Still from 'Róża' by Wojciech Smarzowski
Refugee Week, held from the 17th to the 23rd, is a celebration of the contributions of refugees to the culture of the U.K. With the theme “our history and heritage”, a week-long program of events hopes to “encourage understanding between communities” and offer a perspective on the role refugees have played in shaping contemporary British culture.
The BFI Southbank, with the support of the Polish Cultural Institute, is hosting a screening of Smarzowski’s Róża as part of their Refugee Week film series. Set in summer 1945, Róża exposes viewers to the persecution of Masurians - the people Poland’s Mazury region - who saw their lives irrevocably changed following the postwar relocation of new populations into their communities. This dynamic is embodied in the film's central figure, Róża (Agata Kulesza). The widow of a German soldier, she has been raped and forced into prostitution by Soviet soldiers, then disparaged and abused by postwar settlers to the region, who see her as a German.
Smarzowski described his film to Culture.pl’s Konrad J. Zarębski as,
…a story about love – tough and built on ruins. She is a Masurian, German, Polish perhaps. The term is relative and depends on political manipulation, which was particularly severe at that time. Nonetheless, above all she is a woman who suffered from the Russians and later from the Poles; who experienced tragedy and the worst of humiliations. She is a Pole whose life was ruined by Russians and Germans, by war and occupation. She is a human wreck.

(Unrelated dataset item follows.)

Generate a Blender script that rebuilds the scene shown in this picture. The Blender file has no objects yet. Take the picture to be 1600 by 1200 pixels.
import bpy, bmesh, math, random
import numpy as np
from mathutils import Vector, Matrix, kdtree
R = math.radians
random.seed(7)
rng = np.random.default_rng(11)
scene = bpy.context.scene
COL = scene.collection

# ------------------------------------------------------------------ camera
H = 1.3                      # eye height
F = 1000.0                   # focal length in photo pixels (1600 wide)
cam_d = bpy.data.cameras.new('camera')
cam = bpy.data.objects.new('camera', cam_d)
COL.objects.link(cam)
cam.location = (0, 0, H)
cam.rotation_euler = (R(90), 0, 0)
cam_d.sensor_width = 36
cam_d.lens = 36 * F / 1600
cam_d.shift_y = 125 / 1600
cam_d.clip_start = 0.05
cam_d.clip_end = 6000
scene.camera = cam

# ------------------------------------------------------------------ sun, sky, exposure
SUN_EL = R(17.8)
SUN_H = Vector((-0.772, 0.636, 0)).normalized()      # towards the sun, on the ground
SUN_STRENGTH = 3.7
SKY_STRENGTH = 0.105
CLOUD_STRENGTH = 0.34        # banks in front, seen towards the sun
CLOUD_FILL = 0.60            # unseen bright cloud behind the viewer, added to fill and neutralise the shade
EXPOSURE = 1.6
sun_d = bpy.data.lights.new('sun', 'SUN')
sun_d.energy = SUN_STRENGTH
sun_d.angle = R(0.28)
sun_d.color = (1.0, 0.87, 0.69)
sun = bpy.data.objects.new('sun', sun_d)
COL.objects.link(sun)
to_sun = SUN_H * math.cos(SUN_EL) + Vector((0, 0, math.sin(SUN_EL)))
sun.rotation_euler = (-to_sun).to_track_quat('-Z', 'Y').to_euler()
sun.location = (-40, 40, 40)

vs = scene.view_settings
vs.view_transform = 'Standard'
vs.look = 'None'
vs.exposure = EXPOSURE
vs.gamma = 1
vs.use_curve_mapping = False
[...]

A ghost.
The film’s focus on Róża not only offers a powerful perspective on the human suffering accompanying forced migrations, but also speaks to the “universal condition of war which remains the main cause of refugees”. As part of the programme of Refugee Week, Róża is both an emotionally wrought human story and a perspective on a “period of history that gave rise to the 1951 Convention relating to Refugee Status.”
There will be a post-screening panel featuring Roland Schillin, UNHCR's U.K. representative, the writer-filmmaker Mamoun Hassan, the historian Anita Prażmowska, and Tim Finch, the director of communications for IPPR and a political journalist.
The screening will be held at BFI Southbank on Tuesday the 18th of June at 6:20 pm.